* Begin PROVIDED MATERIAL *

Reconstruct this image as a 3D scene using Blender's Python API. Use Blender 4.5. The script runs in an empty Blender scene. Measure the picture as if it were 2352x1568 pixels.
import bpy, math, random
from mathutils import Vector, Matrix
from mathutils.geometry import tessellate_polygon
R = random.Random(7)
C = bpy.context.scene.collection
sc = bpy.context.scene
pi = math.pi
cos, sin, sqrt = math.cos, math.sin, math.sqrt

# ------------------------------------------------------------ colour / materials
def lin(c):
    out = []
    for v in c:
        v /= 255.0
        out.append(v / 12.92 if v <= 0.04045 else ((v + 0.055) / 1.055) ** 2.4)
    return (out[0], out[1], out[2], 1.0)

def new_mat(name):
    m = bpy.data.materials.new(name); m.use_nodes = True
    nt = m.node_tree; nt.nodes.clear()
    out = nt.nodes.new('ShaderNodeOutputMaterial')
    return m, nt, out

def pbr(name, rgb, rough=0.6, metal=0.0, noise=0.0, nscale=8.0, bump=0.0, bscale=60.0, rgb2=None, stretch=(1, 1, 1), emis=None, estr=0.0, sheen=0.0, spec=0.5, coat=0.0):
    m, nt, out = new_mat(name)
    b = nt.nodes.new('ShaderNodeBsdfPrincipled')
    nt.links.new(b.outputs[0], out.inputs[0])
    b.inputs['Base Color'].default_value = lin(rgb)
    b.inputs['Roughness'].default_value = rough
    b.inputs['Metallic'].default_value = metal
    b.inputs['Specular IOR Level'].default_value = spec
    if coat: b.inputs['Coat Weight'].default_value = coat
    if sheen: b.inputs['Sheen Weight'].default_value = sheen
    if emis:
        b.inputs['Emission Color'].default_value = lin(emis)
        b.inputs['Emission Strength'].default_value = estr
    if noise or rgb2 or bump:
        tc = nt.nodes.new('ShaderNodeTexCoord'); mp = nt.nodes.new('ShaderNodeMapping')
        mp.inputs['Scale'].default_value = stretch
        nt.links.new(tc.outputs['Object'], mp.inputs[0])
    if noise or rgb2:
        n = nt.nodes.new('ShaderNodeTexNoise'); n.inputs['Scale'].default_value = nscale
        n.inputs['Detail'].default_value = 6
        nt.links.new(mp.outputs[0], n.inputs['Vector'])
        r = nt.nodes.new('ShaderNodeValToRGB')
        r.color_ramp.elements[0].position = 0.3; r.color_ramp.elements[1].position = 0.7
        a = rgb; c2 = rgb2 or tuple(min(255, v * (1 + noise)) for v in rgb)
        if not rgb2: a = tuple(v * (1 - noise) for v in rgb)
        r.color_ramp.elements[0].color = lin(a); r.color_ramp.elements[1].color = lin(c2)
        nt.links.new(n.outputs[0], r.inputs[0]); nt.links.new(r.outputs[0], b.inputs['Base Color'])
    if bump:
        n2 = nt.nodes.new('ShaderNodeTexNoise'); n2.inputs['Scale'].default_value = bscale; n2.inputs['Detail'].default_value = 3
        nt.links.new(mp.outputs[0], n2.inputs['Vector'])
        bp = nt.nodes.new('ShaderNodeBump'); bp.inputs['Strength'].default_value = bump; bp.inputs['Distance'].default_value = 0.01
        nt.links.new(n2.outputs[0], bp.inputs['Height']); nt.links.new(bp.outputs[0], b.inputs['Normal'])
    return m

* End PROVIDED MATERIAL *

■ **WHAT YOU SHOULD DO**: Reproduce the listing in full. Keep it exactly as written.

■ **FINAL RESULT**:
Reconstruct this image as a 3D scene using Blender's Python API. Use Blender 4.5. The script runs in an empty Blender scene. Measure the picture as if it were 2352x1568 pixels.
import bpy, math, random
from mathutils import Vector, Matrix
from mathutils.geometry import tessellate_polygon
R = random.Random(7)
C = bpy.context.scene.collection
sc = bpy.context.scene
pi = math.pi
cos, sin, sqrt = math.cos, math.sin, math.sqrt

# ------------------------------------------------------------ colour / materials
def lin(c):
    out = []
    for v in c:
        v /= 255.0
        out.append(v / 12.92 if v <= 0.04045 else ((v + 0.055) / 1.055) ** 2.4)
    return (out[0], out[1], out[2], 1.0)

def new_mat(name):
    m = bpy.data.materials.new(name); m.use_nodes = True
    nt = m.node_tree; nt.nodes.clear()
    out = nt.nodes.new('ShaderNodeOutputMaterial')
    return m, nt, out

def pbr(name, rgb, rough=0.6, metal=0.0, noise=0.0, nscale=8.0, bump=0.0, bscale=60.0, rgb2=None, stretch=(1, 1, 1), emis=None, estr=0.0, sheen=0.0, spec=0.5, coat=0.0):
    m, nt, out = new_mat(name)
    b = nt.nodes.new('ShaderNodeBsdfPrincipled')
    nt.links.new(b.outputs[0], out.inputs[0])
    b.inputs['Base Color'].default_value = lin(rgb)
    b.inputs['Roughness'].default_value = rough
    b.inputs['Metallic'].default_value = metal
    b.inputs['Specular IOR Level'].default_value = spec
    if coat: b.inputs['Coat Weight'].default_value = coat
    if sheen: b.inputs['Sheen Weight'].default_value = sheen
    if emis:
        b.inputs['Emission Color'].default_value = lin(emis)
        b.inputs['Emission Strength'].default_value = estr
    if noise or rgb2 or bump:
        tc = nt.nodes.new('ShaderNodeTexCoord'); mp = nt.nodes.new('ShaderNodeMapping')
        mp.inputs['Scale'].default_value = stretch
        nt.links.new(tc.outputs['Object'], mp.inputs[0])
    if noise or rgb2:
        n = nt.nodes.new('ShaderNodeTexNoise'); n.inputs['Scale'].default_value = nscale
        n.inputs['Detail'].default_value = 6
        nt.links.new(mp.outputs[0], n.inputs['Vector'])
        r = nt.nodes.new('ShaderNodeValToRGB')
        r.color_ramp.elements[0].position = 0.3; r.color_ramp.elements[1].position = 0.7
        a = rgb; c2 = rgb2 or tuple(min(255, v * (1 + noise)) for v in rgb)
        if not rgb2: a = tuple(v * (1 - noise) for v in rgb)
        r.color_ramp.elements[0].color = lin(a); r.color_ramp.elements[1].color = lin(c2)
        nt.links.new(n.outputs[0], r.inputs[0]); nt.links.new(r.outputs[0], b.inputs['Base Color'])
    if bump:
        n2 = nt.nodes.new('ShaderNodeTexNoise'); n2.inputs['Scale'].default_value = bscale; n2.inputs['Detail'].default_value = 3
        nt.links.new(mp.outputs[0], n2.inputs['Vector'])
        bp = nt.nodes.new('ShaderNodeBump'); bp.inputs['Strength'].default_value = bump; bp.inputs['Distance'].default_value = 0.01
        nt.links.new(n2.outputs[0], bp.inputs['Height']); nt.links.new(bp.outputs[0], b.inputs['Normal'])
    return m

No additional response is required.